Task brief: Locate the line that contains "Build this scene" in the entries below, then repeat it and every following line through the line that contains "from mathutils import Vector, Matrix", exactly, and no others.
>> BEGIN Records for processing
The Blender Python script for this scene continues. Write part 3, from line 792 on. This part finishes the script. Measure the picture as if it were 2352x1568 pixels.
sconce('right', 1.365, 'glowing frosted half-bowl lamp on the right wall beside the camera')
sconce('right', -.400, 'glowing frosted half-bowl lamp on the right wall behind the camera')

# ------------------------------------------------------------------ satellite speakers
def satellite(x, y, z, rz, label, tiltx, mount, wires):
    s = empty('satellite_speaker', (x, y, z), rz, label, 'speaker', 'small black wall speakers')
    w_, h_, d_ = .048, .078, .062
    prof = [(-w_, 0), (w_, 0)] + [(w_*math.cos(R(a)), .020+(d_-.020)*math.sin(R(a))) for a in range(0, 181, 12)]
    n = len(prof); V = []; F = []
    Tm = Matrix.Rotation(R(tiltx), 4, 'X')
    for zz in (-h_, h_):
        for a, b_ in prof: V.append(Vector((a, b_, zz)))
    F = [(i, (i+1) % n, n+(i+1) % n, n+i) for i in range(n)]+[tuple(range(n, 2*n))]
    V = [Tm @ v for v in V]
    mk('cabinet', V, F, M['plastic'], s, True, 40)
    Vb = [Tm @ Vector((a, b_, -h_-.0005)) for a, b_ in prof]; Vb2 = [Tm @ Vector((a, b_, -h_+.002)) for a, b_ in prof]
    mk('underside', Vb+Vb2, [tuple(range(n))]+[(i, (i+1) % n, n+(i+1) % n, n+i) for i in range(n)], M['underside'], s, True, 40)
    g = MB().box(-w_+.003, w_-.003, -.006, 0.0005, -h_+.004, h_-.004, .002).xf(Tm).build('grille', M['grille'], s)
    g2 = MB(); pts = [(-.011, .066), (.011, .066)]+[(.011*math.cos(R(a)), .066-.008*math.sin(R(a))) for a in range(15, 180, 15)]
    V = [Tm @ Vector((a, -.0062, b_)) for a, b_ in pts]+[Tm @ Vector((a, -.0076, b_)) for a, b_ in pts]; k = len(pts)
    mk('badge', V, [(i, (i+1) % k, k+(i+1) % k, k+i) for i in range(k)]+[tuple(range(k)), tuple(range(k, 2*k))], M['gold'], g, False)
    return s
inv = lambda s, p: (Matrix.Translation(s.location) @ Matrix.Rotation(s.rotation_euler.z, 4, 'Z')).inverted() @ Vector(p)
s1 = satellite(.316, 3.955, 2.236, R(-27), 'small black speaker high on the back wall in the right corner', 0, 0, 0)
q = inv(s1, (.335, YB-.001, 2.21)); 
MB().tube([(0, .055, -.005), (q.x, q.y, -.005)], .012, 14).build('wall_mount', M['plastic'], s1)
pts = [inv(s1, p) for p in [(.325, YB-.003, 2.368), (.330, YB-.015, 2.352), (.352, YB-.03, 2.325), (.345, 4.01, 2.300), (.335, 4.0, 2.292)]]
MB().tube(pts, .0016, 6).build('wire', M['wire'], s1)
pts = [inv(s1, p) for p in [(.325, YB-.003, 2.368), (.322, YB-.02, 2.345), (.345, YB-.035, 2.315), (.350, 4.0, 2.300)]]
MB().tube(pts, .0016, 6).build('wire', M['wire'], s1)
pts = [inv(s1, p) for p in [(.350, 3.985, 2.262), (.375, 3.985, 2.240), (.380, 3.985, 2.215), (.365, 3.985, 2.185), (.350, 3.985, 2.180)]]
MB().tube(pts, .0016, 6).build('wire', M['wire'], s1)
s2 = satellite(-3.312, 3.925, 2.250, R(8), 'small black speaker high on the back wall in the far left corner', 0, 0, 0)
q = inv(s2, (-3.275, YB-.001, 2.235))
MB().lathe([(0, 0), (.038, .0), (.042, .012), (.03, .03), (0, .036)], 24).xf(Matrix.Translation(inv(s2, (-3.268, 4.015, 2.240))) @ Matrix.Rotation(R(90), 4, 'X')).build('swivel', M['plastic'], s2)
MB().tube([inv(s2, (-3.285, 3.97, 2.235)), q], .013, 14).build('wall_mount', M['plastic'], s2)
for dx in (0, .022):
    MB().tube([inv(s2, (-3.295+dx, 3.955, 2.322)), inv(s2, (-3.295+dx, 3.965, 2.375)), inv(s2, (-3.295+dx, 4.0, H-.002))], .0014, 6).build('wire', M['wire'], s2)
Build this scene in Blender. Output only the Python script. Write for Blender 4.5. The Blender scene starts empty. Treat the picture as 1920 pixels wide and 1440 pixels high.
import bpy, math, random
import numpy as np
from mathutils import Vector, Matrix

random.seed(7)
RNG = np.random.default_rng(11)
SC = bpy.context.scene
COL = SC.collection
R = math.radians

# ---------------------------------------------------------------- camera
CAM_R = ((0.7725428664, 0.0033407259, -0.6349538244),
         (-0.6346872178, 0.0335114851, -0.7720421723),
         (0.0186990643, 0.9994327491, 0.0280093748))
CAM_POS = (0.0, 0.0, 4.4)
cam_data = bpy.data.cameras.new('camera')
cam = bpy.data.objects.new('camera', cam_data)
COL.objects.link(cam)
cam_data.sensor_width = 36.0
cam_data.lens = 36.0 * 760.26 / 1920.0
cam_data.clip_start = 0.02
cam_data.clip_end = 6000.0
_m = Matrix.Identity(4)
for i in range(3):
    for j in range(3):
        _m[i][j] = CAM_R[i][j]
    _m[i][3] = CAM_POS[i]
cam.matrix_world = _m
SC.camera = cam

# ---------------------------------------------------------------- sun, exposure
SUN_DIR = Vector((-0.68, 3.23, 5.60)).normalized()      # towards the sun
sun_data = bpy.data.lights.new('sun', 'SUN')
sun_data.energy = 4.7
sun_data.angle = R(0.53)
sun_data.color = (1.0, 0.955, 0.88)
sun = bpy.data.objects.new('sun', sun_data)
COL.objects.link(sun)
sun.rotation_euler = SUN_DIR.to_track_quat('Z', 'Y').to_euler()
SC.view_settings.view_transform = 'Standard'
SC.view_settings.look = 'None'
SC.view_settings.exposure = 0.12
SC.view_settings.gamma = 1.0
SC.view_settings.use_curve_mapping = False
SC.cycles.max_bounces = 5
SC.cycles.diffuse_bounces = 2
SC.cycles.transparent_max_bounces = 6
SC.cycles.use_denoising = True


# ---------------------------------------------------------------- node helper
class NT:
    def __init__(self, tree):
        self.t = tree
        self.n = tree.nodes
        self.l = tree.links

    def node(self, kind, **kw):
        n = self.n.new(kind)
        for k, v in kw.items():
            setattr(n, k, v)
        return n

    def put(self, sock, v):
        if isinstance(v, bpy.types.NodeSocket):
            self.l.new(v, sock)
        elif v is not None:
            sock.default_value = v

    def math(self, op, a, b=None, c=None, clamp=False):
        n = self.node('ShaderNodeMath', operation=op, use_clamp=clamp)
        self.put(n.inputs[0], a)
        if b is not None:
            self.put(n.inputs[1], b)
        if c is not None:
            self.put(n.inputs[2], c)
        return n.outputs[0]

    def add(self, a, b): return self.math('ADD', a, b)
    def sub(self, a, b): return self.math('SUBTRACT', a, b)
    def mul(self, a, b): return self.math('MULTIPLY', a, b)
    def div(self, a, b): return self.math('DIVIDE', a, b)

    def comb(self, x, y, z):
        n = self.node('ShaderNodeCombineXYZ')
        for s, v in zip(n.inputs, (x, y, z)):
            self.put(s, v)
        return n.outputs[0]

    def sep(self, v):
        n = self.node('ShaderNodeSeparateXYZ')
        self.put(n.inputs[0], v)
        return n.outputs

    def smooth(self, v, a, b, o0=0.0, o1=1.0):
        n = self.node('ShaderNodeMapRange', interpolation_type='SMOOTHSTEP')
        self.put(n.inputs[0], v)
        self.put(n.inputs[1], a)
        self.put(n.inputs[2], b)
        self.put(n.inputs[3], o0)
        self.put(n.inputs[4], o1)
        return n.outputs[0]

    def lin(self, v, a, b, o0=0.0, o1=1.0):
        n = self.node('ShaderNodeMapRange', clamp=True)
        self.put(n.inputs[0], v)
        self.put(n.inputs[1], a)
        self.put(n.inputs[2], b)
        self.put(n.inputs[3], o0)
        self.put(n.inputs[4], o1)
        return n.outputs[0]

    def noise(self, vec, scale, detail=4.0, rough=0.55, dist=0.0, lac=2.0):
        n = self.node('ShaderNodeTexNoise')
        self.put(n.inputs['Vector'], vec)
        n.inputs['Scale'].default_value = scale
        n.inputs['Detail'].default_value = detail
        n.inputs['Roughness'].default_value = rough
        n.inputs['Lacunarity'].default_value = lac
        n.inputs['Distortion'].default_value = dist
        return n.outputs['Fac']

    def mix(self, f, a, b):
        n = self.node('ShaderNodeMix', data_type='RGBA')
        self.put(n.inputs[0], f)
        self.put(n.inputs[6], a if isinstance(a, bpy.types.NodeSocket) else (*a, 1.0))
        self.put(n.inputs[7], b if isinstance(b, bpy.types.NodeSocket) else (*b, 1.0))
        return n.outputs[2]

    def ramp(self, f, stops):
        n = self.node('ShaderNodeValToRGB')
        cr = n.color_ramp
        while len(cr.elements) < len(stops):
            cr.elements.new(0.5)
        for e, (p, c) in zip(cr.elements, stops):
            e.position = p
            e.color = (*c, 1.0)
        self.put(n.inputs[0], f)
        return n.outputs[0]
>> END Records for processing
Reply to the task:
Build this scene in Blender. Output only the Python script. Write for Blender 4.5. The Blender scene starts empty. Treat the picture as 1920 pixels wide and 1440 pixels high.
import bpy, math, random
import numpy as np
from mathutils import Vector, Matrix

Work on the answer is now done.